Available data:
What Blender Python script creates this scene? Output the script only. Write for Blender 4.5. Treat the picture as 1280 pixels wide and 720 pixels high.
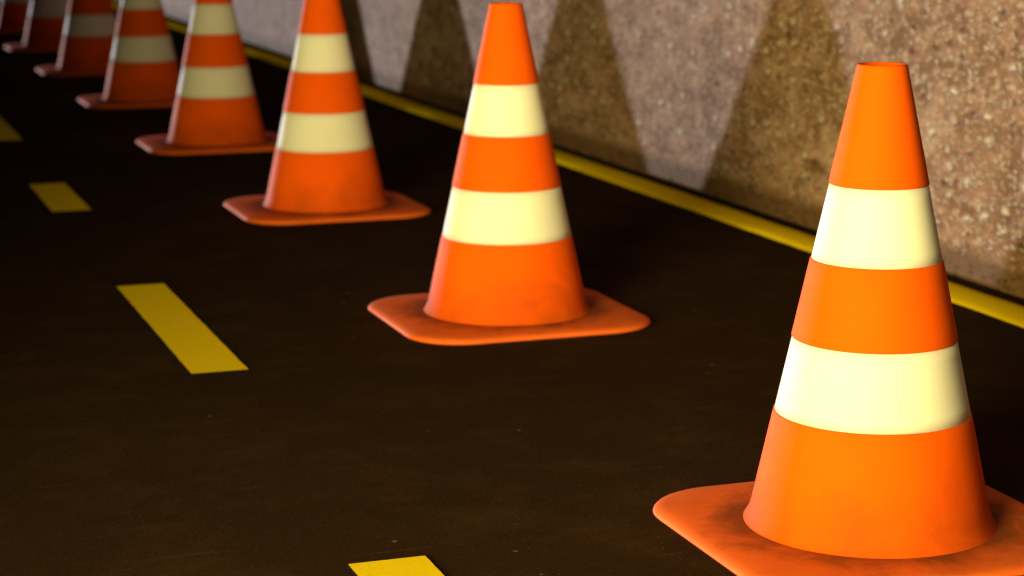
import bpy, bmesh, math, random
from mathutils import Vector, Matrix

random.seed(7)
S = bpy.context.scene
COL = S.collection
for o in list(bpy.data.objects):
    bpy.data.objects.remove(o)

# ------------------------------------------------------------------ camera
F_PX, PITCH, ROLL, YAW, CAM_H = 2614.68, 0.19062, -0.00312, 0.33319, 0.95524
fw = Vector((math.sin(YAW) * math.cos(PITCH), math.cos(YAW) * math.cos(PITCH), -math.sin(PITCH)))
rt = Vector((math.cos(YAW), -math.sin(YAW), 0))
up = rt.cross(fw)
r2 = math.cos(ROLL) * rt + math.sin(ROLL) * up
u2 = -math.sin(ROLL) * rt + math.cos(ROLL) * up
cd = bpy.data.cameras.new("camera")
cam = bpy.data.objects.new("camera", cd)
COL.objects.link(cam)
M = Matrix((r2, u2, -fw)).transposed().to_4x4()
M.translation = Vector((0, 0, CAM_H))
cam.matrix_world = M
cd.sensor_width = 36.0
cd.sensor_fit = 'HORIZONTAL'
cd.lens = F_PX / 1280 * 36
cd.clip_start = 0.05
cd.clip_end = 2000
cd.dof.use_dof = True
cd.dof.focus_distance = 3.05
cd.dof.aperture_fstop = 5.0
S.camera = cam

# ------------------------------------------------------------------ light: low evening sun ahead on the left
SUN_EL = math.radians(0.3)
sun_dir = Vector((-0.2785, 0.9604, 0)).normalized()          # towards the sun, on the horizon
travel = -(sun_dir * math.cos(SUN_EL) + Vector((0, 0, math.sin(SUN_EL))))
ld = bpy.data.lights.new("sun", 'SUN')
ld.energy = 4.6
ld.angle = math.radians(0.25)
ld.color = (0.97, 0.92, 0.93)
sun = bpy.data.objects.new("sun", ld)
COL.objects.link(sun)
sun.location = (-10, 30, 5)
sun.rotation_euler = travel.to_track_quat('-Z', 'Y').to_euler()

# a yellowish lamp low behind the camera: the cones of the row throw their shade on the next one
pd = bpy.data.lights.new("work_lamp", 'SPOT')
pd.energy = 2200
pd.color = (1.0, 0.81, 0.29)
pd.spot_size = math.radians(57)
pd.spot_blend = 1.0
pd.shadow_soft_size = 0.85
lamp = bpy.data.objects.new("work_lamp", pd)
COL.objects.link(lamp)
lamp.location = (-1.55, 0.15, 0.95)
lamp.rotation_euler = (Vector((1.95, 4.0, 0.42)) - lamp.location).to_track_quat('-Z', 'Y').to_euler()

W = bpy.data.worlds.new("World")
S.world = W
W.use_nodes = True
wn = W.node_tree
bg = wn.nodes["Background"]
sky = wn.nodes.new("ShaderNodeTexSky")
sky.sky_type = 'NISHITA'
sky.sun_disc = False
sky.sun_elevation = SUN_EL
sky.sun_rotation = math.atan2(sun_dir.x, sun_dir.y)
wn.links.new(sky.outputs[0], bg.inputs[0])
bg.inputs[1].default_value = 0.012

S.view_settings.view_transform = 'Standard'
S.view_settings.look = 'None'
S.view_settings.gamma = 1
S.view_settings.use_curve_mapping = False
S.view_settings.exposure = 0.0

# ------------------------------------------------------------------ helpers
def obj(name, bm, mat, parent=None, smooth=True):
    me = bpy.data.meshes.new(name)
    bmesh.ops.recalc_face_normals(bm, faces=bm.faces[:])
    bm.to_mesh(me)
    bm.free()
    if smooth:
        for p in me.polygons:
            p.use_smooth = True
    me.materials.append(mat)
    o = bpy.data.objects.new(name, me)
    COL.objects.link(o)
    if parent:
        o.parent = parent
    return o

class Mat:
    def __init__(self, name):
        self.m = bpy.data.materials.new(name)
        self.m.use_nodes = True
        self.t = self.m.node_tree
        self.b = self.t.nodes["Principled BSDF"]
        self.co = self.t.nodes.new("ShaderNodeTexCoord").outputs["Object"]
    def n(self, kind, **kw):
        nd = self.t.nodes.new("ShaderNode" + kind)
        for k, v in kw.items():
            setattr(nd, k, v)
        return nd
    def link(self, a, b):
        self.t.links.new(a, b)
    def noise(self, scale, detail=4, rough=0.6, vec=None, dist=0):
        nd = self.n("TexNoise")
        nd.inputs["Scale"].default_value = scale
        nd.inputs["Detail"].default_value = detail
        nd.inputs["Roughness"].default_value = rough
        nd.inputs["Distortion"].default_value = dist
        self.link(vec or self.co, nd.inputs["Vector"])
        return nd.outputs[0]
    def voronoi(self, scale, feature='F1', vec=None, out=0):
        nd = self.n("TexVoronoi", feature=feature)
        nd.inputs["Scale"].default_value = scale
        self.link(vec or self.co, nd.inputs["Vector"])
        return nd.outputs[out]
    def ramp(self, fac, stops):
        nd = self.n("ValToRGB")
        e = nd.color_ramp.elements
        while len(e) < len(stops):
            e.new(0.5)
        for k, (p, c) in enumerate(stops):
            e[k].position = p
            e[k].color = (c, c, c, 1) if not isinstance(c, tuple) else (*c, 1)
        self.link(fac, nd.inputs[0])
        return nd.outputs[0]
    def mix(self, fac, a, b, blend='MIX'):
        nd = self.n("Mix", data_type='RGBA', blend_type=blend)
        for sock, v in ((nd.inputs[0], fac), (nd.inputs[6], a), (nd.inputs[7], b)):
            if isinstance(v, (int, float)):
                sock.default_value = v
            elif isinstance(v, tuple):
                sock.default_value = (*v, 1)
            else:
                self.link(v, sock)
        return nd.outputs[2]
    def math(self, op, a, b=0.0):
        nd = self.n("Math", operation=op)
        for k, v in enumerate((a, b)):
            if isinstance(v, (int, float)):
                nd.inputs[k].default_value = v
            else:
                self.link(v, nd.inputs[k])
        return nd.outputs[0]
    def bump(self, h, strength, dist, normal=None):
        nd = self.n("Bump")
        nd.inputs["Strength"].default_value = strength
        nd.inputs["Distance"].default_value = dist
        self.link(h, nd.inputs["Height"])
        if normal:
            self.link(normal, nd.inputs["Normal"])
        return nd.outputs[0]
    def out(self, color=None, rough=None, normal=None, spec=None):
        if color is not None:
            if isinstance(color, tuple):
                self.b.inputs["Base Color"].default_value = (*color, 1)
            else:
                self.link(color, self.b.inputs["Base Color"])
        if rough is not None:
            if isinstance(rough, (int, float)):
                self.b.inputs["Roughness"].default_value = rough
            else:
                self.link(rough, self.b.inputs["Roughness"])
        if normal is not None:
            self.link(normal, self.b.inputs["Normal"])
        if spec is not None:
            self.b.inputs["Specular IOR Level"].default_value = spec
        return self.m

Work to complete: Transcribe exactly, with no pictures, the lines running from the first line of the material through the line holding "bpy.data.objects.remove(o)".

Exercise response:
What Blender Python script creates this scene? Output the script only. Write for Blender 4.5. Treat the picture as 1280 pixels wide and 720 pixels high.
import bpy, bmesh, math, random
from mathutils import Vector, Matrix

random.seed(7)
S = bpy.context.scene
COL = S.collection
for o in list(bpy.data.objects):
    bpy.data.objects.remove(o)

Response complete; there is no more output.